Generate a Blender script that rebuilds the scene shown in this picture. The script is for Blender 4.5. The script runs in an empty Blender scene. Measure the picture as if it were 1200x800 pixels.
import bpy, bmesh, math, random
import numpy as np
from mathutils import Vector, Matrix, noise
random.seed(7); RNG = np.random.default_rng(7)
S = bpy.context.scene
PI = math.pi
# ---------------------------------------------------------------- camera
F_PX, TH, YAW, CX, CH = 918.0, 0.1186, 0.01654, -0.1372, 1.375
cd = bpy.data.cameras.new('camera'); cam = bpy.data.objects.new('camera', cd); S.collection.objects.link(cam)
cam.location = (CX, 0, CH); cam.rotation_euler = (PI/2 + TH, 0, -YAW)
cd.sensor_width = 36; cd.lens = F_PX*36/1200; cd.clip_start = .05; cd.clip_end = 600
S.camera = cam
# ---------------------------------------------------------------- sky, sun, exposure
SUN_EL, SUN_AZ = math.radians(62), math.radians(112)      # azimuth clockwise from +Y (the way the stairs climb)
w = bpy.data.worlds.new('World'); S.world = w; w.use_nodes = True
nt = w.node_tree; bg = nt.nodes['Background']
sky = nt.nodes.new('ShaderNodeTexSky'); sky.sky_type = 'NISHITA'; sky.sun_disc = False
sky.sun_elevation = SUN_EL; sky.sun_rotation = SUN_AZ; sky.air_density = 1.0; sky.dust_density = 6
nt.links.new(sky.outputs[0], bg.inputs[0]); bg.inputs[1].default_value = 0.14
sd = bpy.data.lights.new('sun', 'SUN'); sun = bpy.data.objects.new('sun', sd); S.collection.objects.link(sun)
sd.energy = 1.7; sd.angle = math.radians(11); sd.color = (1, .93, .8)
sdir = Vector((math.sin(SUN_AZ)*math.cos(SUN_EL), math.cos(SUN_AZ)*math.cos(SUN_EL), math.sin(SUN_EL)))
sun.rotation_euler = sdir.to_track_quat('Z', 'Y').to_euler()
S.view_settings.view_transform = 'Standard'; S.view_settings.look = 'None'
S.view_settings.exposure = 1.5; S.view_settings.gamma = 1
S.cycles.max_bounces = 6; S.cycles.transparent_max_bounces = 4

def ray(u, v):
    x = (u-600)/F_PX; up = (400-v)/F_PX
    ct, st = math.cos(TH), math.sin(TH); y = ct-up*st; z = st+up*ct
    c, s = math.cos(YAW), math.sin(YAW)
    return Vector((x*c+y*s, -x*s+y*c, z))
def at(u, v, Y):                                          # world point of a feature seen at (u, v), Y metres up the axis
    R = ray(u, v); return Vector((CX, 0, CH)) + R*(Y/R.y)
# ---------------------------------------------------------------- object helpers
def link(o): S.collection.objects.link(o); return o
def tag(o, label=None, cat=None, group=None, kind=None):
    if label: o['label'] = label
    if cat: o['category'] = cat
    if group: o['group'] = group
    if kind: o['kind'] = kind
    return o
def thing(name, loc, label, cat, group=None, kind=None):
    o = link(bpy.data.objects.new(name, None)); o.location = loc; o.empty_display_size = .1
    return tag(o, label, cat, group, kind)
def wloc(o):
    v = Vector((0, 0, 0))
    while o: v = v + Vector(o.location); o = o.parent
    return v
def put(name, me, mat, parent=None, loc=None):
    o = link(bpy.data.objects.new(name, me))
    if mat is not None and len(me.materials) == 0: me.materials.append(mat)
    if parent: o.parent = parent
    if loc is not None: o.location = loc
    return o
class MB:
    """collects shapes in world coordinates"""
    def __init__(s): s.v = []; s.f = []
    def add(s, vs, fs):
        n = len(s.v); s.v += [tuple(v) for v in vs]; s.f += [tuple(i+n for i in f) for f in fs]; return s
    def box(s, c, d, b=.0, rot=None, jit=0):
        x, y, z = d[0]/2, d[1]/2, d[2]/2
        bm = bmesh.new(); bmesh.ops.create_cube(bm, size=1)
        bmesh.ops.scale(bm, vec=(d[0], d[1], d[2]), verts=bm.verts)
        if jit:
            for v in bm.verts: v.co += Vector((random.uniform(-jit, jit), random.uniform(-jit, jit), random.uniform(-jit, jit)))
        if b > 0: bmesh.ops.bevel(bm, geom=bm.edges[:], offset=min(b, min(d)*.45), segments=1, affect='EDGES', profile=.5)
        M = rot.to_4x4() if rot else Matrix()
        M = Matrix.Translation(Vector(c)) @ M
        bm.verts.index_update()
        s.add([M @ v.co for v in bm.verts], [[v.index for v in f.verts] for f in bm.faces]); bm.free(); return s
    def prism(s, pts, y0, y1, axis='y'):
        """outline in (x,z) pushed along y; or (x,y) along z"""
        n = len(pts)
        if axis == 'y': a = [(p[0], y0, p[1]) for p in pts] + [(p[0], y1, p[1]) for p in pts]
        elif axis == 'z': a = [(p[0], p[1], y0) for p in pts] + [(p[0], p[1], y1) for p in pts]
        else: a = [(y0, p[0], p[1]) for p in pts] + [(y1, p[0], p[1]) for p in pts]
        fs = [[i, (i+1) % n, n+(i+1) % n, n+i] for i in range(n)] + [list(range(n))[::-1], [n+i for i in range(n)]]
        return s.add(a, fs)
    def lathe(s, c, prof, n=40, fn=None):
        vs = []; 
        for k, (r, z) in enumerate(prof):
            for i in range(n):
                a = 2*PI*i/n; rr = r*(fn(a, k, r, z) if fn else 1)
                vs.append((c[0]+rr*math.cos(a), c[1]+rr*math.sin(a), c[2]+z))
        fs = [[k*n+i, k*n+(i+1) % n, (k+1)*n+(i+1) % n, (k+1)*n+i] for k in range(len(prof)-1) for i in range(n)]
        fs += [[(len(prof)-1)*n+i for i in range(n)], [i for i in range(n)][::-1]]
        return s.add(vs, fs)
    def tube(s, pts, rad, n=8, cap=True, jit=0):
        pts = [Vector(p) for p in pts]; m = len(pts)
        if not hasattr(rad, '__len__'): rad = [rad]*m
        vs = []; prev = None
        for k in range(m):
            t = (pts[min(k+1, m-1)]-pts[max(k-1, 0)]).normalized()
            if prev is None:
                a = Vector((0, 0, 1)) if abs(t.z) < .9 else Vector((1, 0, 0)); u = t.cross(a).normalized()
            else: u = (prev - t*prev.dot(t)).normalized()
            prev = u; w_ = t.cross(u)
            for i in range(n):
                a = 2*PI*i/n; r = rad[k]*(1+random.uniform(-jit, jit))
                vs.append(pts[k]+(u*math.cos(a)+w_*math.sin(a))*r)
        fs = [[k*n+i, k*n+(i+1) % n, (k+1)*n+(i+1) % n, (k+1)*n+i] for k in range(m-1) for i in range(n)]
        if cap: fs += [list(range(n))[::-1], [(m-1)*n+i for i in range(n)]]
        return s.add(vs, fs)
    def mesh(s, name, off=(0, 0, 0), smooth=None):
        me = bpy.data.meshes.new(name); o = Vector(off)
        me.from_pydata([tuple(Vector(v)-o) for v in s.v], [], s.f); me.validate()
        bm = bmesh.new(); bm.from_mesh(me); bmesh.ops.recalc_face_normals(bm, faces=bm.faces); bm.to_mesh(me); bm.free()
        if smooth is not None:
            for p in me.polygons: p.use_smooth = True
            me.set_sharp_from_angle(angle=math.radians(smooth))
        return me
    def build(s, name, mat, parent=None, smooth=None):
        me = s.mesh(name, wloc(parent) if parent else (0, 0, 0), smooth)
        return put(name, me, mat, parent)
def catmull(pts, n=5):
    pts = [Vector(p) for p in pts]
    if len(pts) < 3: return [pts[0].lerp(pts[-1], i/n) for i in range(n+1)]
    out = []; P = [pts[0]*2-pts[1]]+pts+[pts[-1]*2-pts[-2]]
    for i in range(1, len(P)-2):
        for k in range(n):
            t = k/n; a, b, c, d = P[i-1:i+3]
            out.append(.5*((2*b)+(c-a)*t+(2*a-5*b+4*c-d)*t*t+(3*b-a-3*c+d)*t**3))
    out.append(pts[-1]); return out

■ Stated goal
Everything from the first line above through the line that contains "S.cycles.max_bounces = 6;" should be duplicated exactly, please, and nothing beyond it.

■ Result below
Generate a Blender script that rebuilds the scene shown in this picture. The script is for Blender 4.5. The script runs in an empty Blender scene. Measure the picture as if it were 1200x800 pixels.
import bpy, bmesh, math, random
import numpy as np
from mathutils import Vector, Matrix, noise
random.seed(7); RNG = np.random.default_rng(7)
S = bpy.context.scene
PI = math.pi
# ---------------------------------------------------------------- camera
F_PX, TH, YAW, CX, CH = 918.0, 0.1186, 0.01654, -0.1372, 1.375
cd = bpy.data.cameras.new('camera'); cam = bpy.data.objects.new('camera', cd); S.collection.objects.link(cam)
cam.location = (CX, 0, CH); cam.rotation_euler = (PI/2 + TH, 0, -YAW)
cd.sensor_width = 36; cd.lens = F_PX*36/1200; cd.clip_start = .05; cd.clip_end = 600
S.camera = cam
# ---------------------------------------------------------------- sky, sun, exposure
SUN_EL, SUN_AZ = math.radians(62), math.radians(112)      # azimuth clockwise from +Y (the way the stairs climb)
w = bpy.data.worlds.new('World'); S.world = w; w.use_nodes = True
nt = w.node_tree; bg = nt.nodes['Background']
sky = nt.nodes.new('ShaderNodeTexSky'); sky.sky_type = 'NISHITA'; sky.sun_disc = False
sky.sun_elevation = SUN_EL; sky.sun_rotation = SUN_AZ; sky.air_density = 1.0; sky.dust_density = 6
nt.links.new(sky.outputs[0], bg.inputs[0]); bg.inputs[1].default_value = 0.14
sd = bpy.data.lights.new('sun', 'SUN'); sun = bpy.data.objects.new('sun', sd); S.collection.objects.link(sun)
sd.energy = 1.7; sd.angle = math.radians(11); sd.color = (1, .93, .8)
sdir = Vector((math.sin(SUN_AZ)*math.cos(SUN_EL), math.cos(SUN_AZ)*math.cos(SUN_EL), math.sin(SUN_EL)))
sun.rotation_euler = sdir.to_track_quat('Z', 'Y').to_euler()
S.view_settings.view_transform = 'Standard'; S.view_settings.look = 'None'
S.view_settings.exposure = 1.5; S.view_settings.gamma = 1
S.cycles.max_bounces = 6; S.cycles.transparent_max_bounces = 4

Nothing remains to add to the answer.